DELAY IN INCREASING DEFENCE SPENDING WILL BE ‘DAMAGING’ FOR UK ARMED FORCES, SAYS JAMES CARTLIDGE

ANY delay in increasing defence spending will be “damaging” to the UK’s armed forces, according to Shadow Defence Secretary James Cartlidge.

He told GB News: “There’s no timetable. There’s no plan actually. This is an amazing opportunity for the Prime Minister to go to the Washington summit, which is about NATO after all, and to set out very clearly a timetable to get to 2.5% spending of GDP on defence.

“We need that as a country, that would have sent an incredibly powerful signal to our potential adversaries like in Russia, whereas instead we now have huge uncertainty for the people who run our armed forces.

“They don’t know what’s going to happen, they don’t know when we’re going to get to 2.5%. If we’re going to get there, will it be after spending review or before?

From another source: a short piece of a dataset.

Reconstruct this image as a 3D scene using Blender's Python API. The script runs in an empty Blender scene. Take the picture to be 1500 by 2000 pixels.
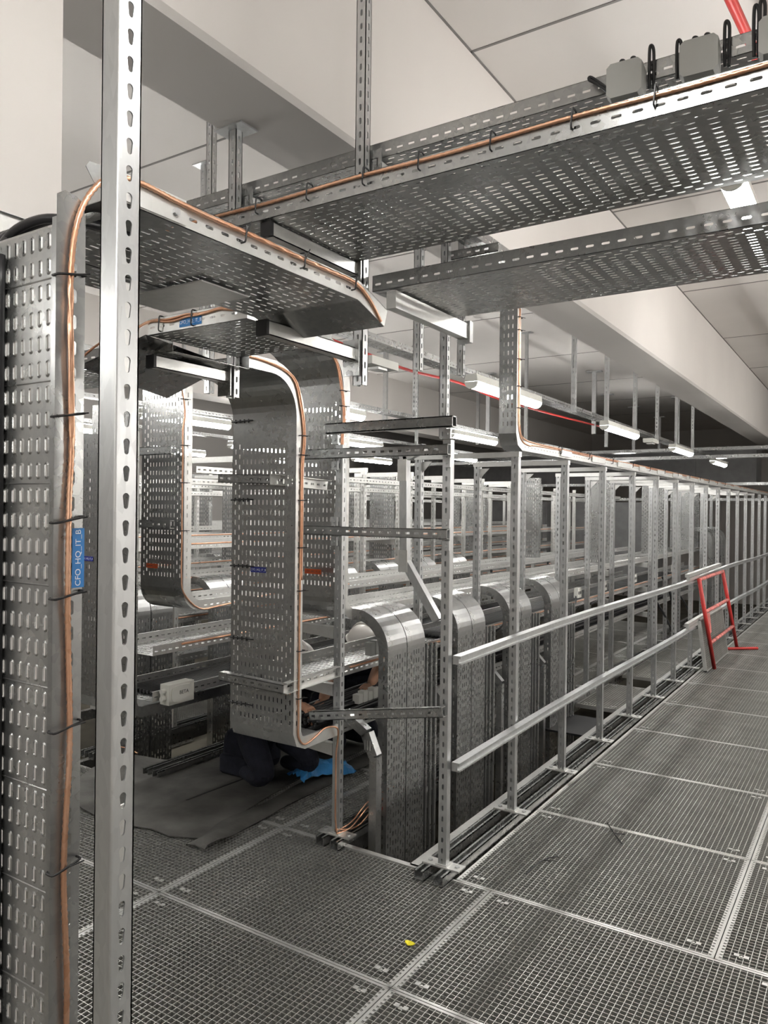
import bpy, math, random
from mathutils import Matrix, Vector
random.seed(7)
SC = bpy.context.scene
COL = SC.collection
PI = math.pi

# ------------------------------------------------------------------ camera
cam_d = bpy.data.cameras.new('camera')
cam = bpy.data.objects.new('camera', cam_d)
COL.objects.link(cam)
cam_d.sensor_fit = 'HORIZONTAL'
cam_d.sensor_width = 36.0
cam_d.lens = 1490.77 / 1500 * 36.0
cam_d.clip_start = 0.05
cam_d.clip_end = 100
CAMH = 1.68
yaw, pit, rol = 0.575022462, -0.00272926866, -0.0113425961
_cy, _sy = math.cos(yaw), math.sin(yaw)
_f = Vector((-_sy * math.cos(pit), _cy * math.cos(pit), math.sin(pit)))
_r = Vector((_cy, _sy, 0))
_d = _f.cross(_r)
_c, _s = math.cos(rol), math.sin(rol)
_r2 = _r * _c + _d * _s
_d2 = _d * _c - _r * _s
m = Matrix.Identity(4)
for i in range(3):
    m[i][0] = _r2[i]
    m[i][1] = -_d2[i]
    m[i][2] = -_f[i]
m[2][3] = CAMH
cam.matrix_world = m
SC.camera = cam

# ------------------------------------------------------------------ world, exposure
w = bpy.data.worlds.new('world')
SC.world = w
w.use_nodes = True
w.node_tree.nodes['Background'].inputs[0].default_value = (0.9, 0.95, 1, 1)
w.node_tree.nodes['Background'].inputs[1].default_value = 0.1
SC.view_settings.view_transform = 'Standard'
SC.view_settings.look = 'None'
SC.view_settings.exposure = 0.50
SC.view_settings.gamma = 1.0
SC.view_settings.use_curve_mapping = False
LAMP_L = 44.0            # radiance of a batten diffuser
FILL_UP = 25.0          # radiance of the uplight strip added on top to brighten the ceiling
SC.cycles.max_bounces = 8
SC.cycles.diffuse_bounces = 4
SC.cycles.glossy_bounces = 4
SC.cycles.use_denoising = True
SC.cycles.caustics_reflective = False
SC.cycles.caustics_refractive = False
SC.cycles.sample_clamp_indirect = 6.0


# ------------------------------------------------------------------ materials
def new_mat(name):
    mt = bpy.data.materials.new(name)
    mt.use_nodes = True
    nt = mt.node_tree
    return mt, nt, nt.nodes['Principled BSDF']


def setp(b, **k):
    for n, v in k.items():
        b.inputs[n.replace('_', ' ')].default_value = v


def ramp(nt, fac, stops):
    r = nt.nodes.new('ShaderNodeValToRGB')
    e = r.color_ramp.elements
    while len(e) < len(stops):
        e.new(0.5)
    for el, (p, c) in zip(e, stops):
        el.position = p
        el.color = (*c, 1) if len(c) == 3 else c
    nt.links.new(fac, r.inputs[0])
    return r


def obj_coord(nt, scale=(1, 1, 1)):
    t = nt.nodes.new('ShaderNodeTexCoord')
    mp = nt.nodes.new('ShaderNodeMapping')
    mp.inputs['Scale'].default_value = scale
    nt.links.new(t.outputs['Object'], mp.inputs[0])
    return mp.outputs[0]


def noise(nt, vec, scale, detail=3):
    n = nt.nodes.new('ShaderNodeTexNoise')
    n.inputs['Scale'].default_value = scale
    n.inputs['Detail'].default_value = detail
    nt.links.new(vec, n.inputs['Vector'])
    return n.outputs['Fac']


def metal(name, lo, hi, r0=0.3, r1=0.5, metallic=0.85, spangle=22, stretch=(1, 1, 1)):
    mt, nt, b = new_mat(name)
    v = obj_coord(nt, stretch)
    vo = nt.nodes.new('ShaderNodeTexVoronoi')
    vo.inputs['Scale'].default_value = spangle
    nt.links.new(v, vo.inputs['Vector'])
    n1 = noise(nt, v, 5, 5)
    sep = nt.nodes.new('ShaderNodeSeparateColor')
    nt.links.new(vo.outputs['Color'], sep.inputs[0])
    mx = nt.nodes.new('ShaderNodeMath')
    mx.operation = 'MULTIPLY_ADD'
    nt.links.new(sep.outputs[0], mx.inputs[0])
    mx.inputs[1].default_value = 0.22
    m2 = nt.nodes.new('ShaderNodeMath')
    m2.operation = 'MULTIPLY'
    nt.links.new(n1, m2.inputs[0])
    m2.inputs[1].default_value = 0.85
    nt.links.new(m2.outputs[0], mx.inputs[2])
    r = ramp(nt, mx.outputs[0], [(0.2, lo), (0.85, hi)])
    nt.links.new(r.outputs[0], b.inputs['Base Color'])
    rr = ramp(nt, mx.outputs[0], [(0.2, (r1,) * 3), (0.85, (r0,) * 3)])
    nt.links.new(rr.outputs[0], b.inputs['Roughness'])
    setp(b, Metallic=metallic)
    return mt


def flat(name, col, rough=0.5, metallic=0.0, var=0.12, scale=8, bump=0.0, spec=0.5):
    mt, nt, b = new_mat(name)
    v = obj_coord(nt)
    n = noise(nt, v, scale, 4)
    lo = tuple(c * (1 - var) for c in col)
    hi = tuple(min(1, c * (1 + var)) for c in col)
    r = ramp(nt, n, [(0.3, lo), (0.7, hi)])
    nt.links.new(r.outputs[0], b.inputs['Base Color'])
    setp(b, Roughness=rough, Metallic=metallic, Specular_IOR_Level=spec)
    if bump:
        bp = nt.nodes.new('ShaderNodeBump')
        bp.inputs['Strength'].default_value = bump
        bp.inputs['Distance'].default_value = 0.01
        nt.links.new(noise(nt, v, scale * 4, 4), bp.inputs['Height'])
        nt.links.new(bp.outputs[0], b.inputs['Normal'])
    return mt


def emit(name, col, strength):
    mt, nt, b = new_mat(name)
    setp(b, Base_Color=(*col, 1), Emission_Color=(*col, 1), Emission_Strength=strength, Roughness=0.4)
    return mt


M = {}
M['galv'] = metal('galvanised_steel', (0.30, 0.305, 0.305), (0.46, 0.465, 0.455), 0.22, 0.38, 0.84, 60)
M['sheet'] = metal('zinc_sheet', (0.36, 0.365, 0.365), (0.48, 0.485, 0.48), 0.22, 0.36, 0.94, 30)
M['post'] = metal('dip_galvanised_steel', (0.48, 0.49, 0.495), (0.68, 0.69, 0.69), 0.3, 0.44, 0.85, 70, (1, 1, 0.35))
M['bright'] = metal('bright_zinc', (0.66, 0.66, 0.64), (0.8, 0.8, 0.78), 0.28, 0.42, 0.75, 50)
M['grate'] = metal('grating_steel', (0.46, 0.46, 0.44), (0.64, 0.64, 0.61), 0.36, 0.5, 0.85, 12)
M['copper'] = metal('copper_strand', (0.62, 0.30, 0.17), (0.95, 0.60, 0.42), 0.25, 0.42, 0.9, 40)
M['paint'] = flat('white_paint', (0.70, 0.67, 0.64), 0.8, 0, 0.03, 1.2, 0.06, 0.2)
M['concrete'] = flat('pale_concrete', (0.15, 0.138, 0.11), 0.85, 0, 0.2, 2, 0.1, 0.2)
M['seam'] = flat('joint_grey', (0.22, 0.21, 0.2), 0.9)  # plain grey of the slab joint lines
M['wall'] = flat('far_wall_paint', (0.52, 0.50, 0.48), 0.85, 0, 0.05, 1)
M['black'] = flat('black_plastic', (0.012, 0.012, 0.013), 0.45, 0, 0.2)
M['cable'] = flat('black_cable_sheath', (0.016, 0.016, 0.018), 0.38, 0, 0.2)
M['mat'] = flat('rubber_mat', (0.08, 0.078, 0.072), 0.7, 0, 0.45, 5, 0.25)
M['white'] = flat('white_plastic', (0.75, 0.75, 0.70), 0.4, 0, 0.03)
M['box'] = flat('pale_grey_plastic', (0.50, 0.51, 0.49), 0.45, 0, 0.03)
M['red'] = flat('red_paint', (0.50, 0.035, 0.03), 0.4, 0, 0.1)
M['redworn'] = flat('worn_red_paint', (0.55, 0.17, 0.15), 0.55, 0, 0.6, 14)
M['blue'] = flat('blue_label', (0.02, 0.19, 0.52), 0.4, 0, 0.03)
M['navy'] = flat('navy_label', (0.02, 0.03, 0.25), 0.4, 0, 0.03)
M['orange'] = flat('orange_label', (0.65, 0.10, 0.02), 0.4, 0, 0.03)
M['ink'] = flat('white_ink', (0.8, 0.85, 0.9), 0.5, 0, 0.01)
M['darkink'] = flat('dark_ink', (0.05, 0.05, 0.05), 0.5, 0, 0.01)
M['yellow'] = flat('yellow_paper', (0.85, 0.75, 0.03), 0.7, 0, 0.05)
M['bag'] = flat('blue_plastic_sheet', (0.06, 0.30, 0.68), 0.28, 0, 0.2, 14, 0.3)
M['bagin'] = flat('grey_plastic_lining', (0.35, 0.42, 0.46), 0.4, 0, 0.1)
M['cloth'] = flat('dark_navy_cloth', (0.012, 0.014, 0.025), 0.9, 0, 0.3, 20, 0.3)
M['skin'] = flat('skin', (0.60, 0.33, 0.21), 0.5, 0, 0.06, 6)
M['helmet'] = flat('white_helmet_shell', (0.80, 0.77, 0.73), 0.3, 0, 0.02)
M['duct'] = flat('dark_grey_duct', (0.13, 0.13, 0.13), 0.6)
M['wood'] = flat('timber', (0.42, 0.27, 0.15), 0.8, 0, 0.3, 6)
M['tube'] = emit('lamp_diffuser', (1.0, 0.98, 0.945), LAMP_L)
M['fill_uplight'] = emit('added_uplight', (1.0, 0.98, 0.95), FILL_UP)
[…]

“These are all now huge questions. What they needed to know was when we’d get there so that they could plan and ensure they have the best capability for our armed forces, which in this dangerous world we find ourselves in would have been the right thing to do.

“I’m very disappointed in this delay and I think it will be damaging for our armed forces.”

Asked about the Tory leadership contest, he said: “We do want to be an effective opposition. We have a constitutional role to perform, which is to hold the Government to account.

“That’s why I’m standing in front of your camera talking to you about defence spending. I think it’s a matter of profound national interest. I’m happy to be here doing that.

“In terms of what you’ve heard from potential contenders in the leadership race and so on, obviously, our priorities are now to establish a process to get to a leadership election.

“I hope that we have a debate as a party in a constructive manner because there needs to be two parts to that. We need to look back at the election and work out where it went wrong.

“It was a terrible result and we need to analyse all the data, work out in what we could have done differently perhaps, but above all, we then need to have a discussion as a party about our future so that we make the right decision and take our time over it in electing the best person possible to present a positive alternative to Labour.”